Wednesday, 13 April 2011

Back to the Beginning

I went round to visit a couple who would like their (3rd) child baptised at the church, nice, enthusiastic pair. They started talking about childraising and religious issues.

Mother: 'I told Benjamin that not everyone thinks like us. Some people think human beings came from monkeys. And he said, "But that's silly, mummy. If human beings come from monkeys, why are there still monkeys?" How cool is that? Even a five-year-old can see through the Theory of Evolution!'

They were so happy I didn't feel it was appropriate to have the conversation then. But how blinkered must their religious background be to allow them to assume blithely that I'm a creationist? It is, after all, a pretty marginal opinion in this country, even among Christians. It was remarkably disorientating!

Tuesday, 5 April 2011

Missing the Wood

Last week a reverend gentleman wrote to the Church Times:

"The evidence is there for all to see. The churches that water down the teaching and replace the Christ-given holy eucharist with 'home-made services' drawn up by a committee, and fall over backwards to conform to the inroads of secularism, are the ones in decline. ... The churches that teach the Catholic and apostolic faith in all its fulness, and have a dignified parish eucharist at the centre, every Sunday, backed with solid teaching, are invariably growing churches."

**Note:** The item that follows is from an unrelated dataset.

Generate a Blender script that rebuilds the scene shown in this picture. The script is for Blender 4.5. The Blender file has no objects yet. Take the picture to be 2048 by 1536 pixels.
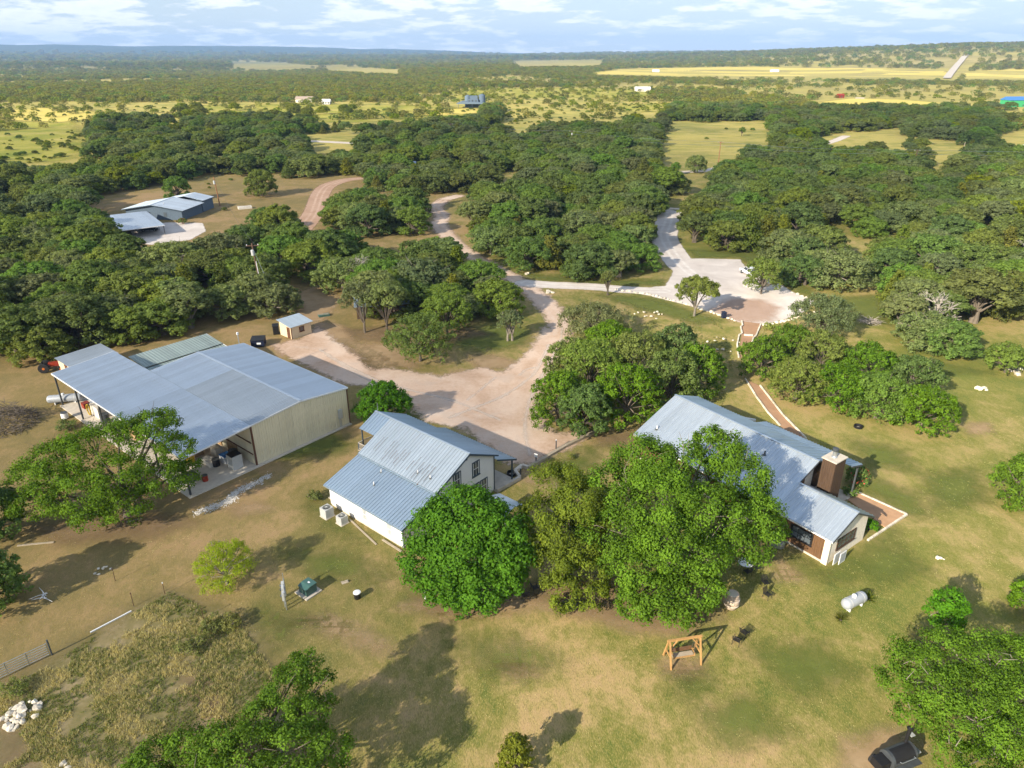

And this is my reply; not sure whether it will get printed, so I put it here.

"While I share Revd Geoffrey Squire's frustration at churches (and Churches) 'watering down the faith' and not recognising the effect (Letters, 1st April 2011), I'm not sure that trad Anglo-Catholics should be quite so self-congratulatory. There are far, far fewer churches in the Catholic tradition than there once were. Of those I've attended, two have closed in the last 15 years and one is struggling to keep going. If we look at the 21 churches involved in the 'Battle over Benediction' in London in the 1920s, only seven survive in any form and only three (St Mary Bourne Street, St Stephen Gloucester Road and St Peter London Docks) are in any sense part of the Catholic movement; St John Holland Road has just been taken over by HTB. London is a special case but almost every town has its closed church or churches from the Catholic tradition. This means that people who like Catholic worship have to gravitate towards a smaller number of churches which, naturally, look more flourishing as a result, and younger, enthusiastic clergy also have less choice as to where to go. The strength of a small number of trad Anglo-Catholic churches is, I suspect, less about teaching and more about demographics.

"The good side of this is that such churches have a wonderful opportunity to help the Catholic movement revive, if they can manage it. Some of that will involve precisely the kind of imaginative outreach work that our Tractarian forebears engaged in, as well as reverent and beautiful celebration of the Mass."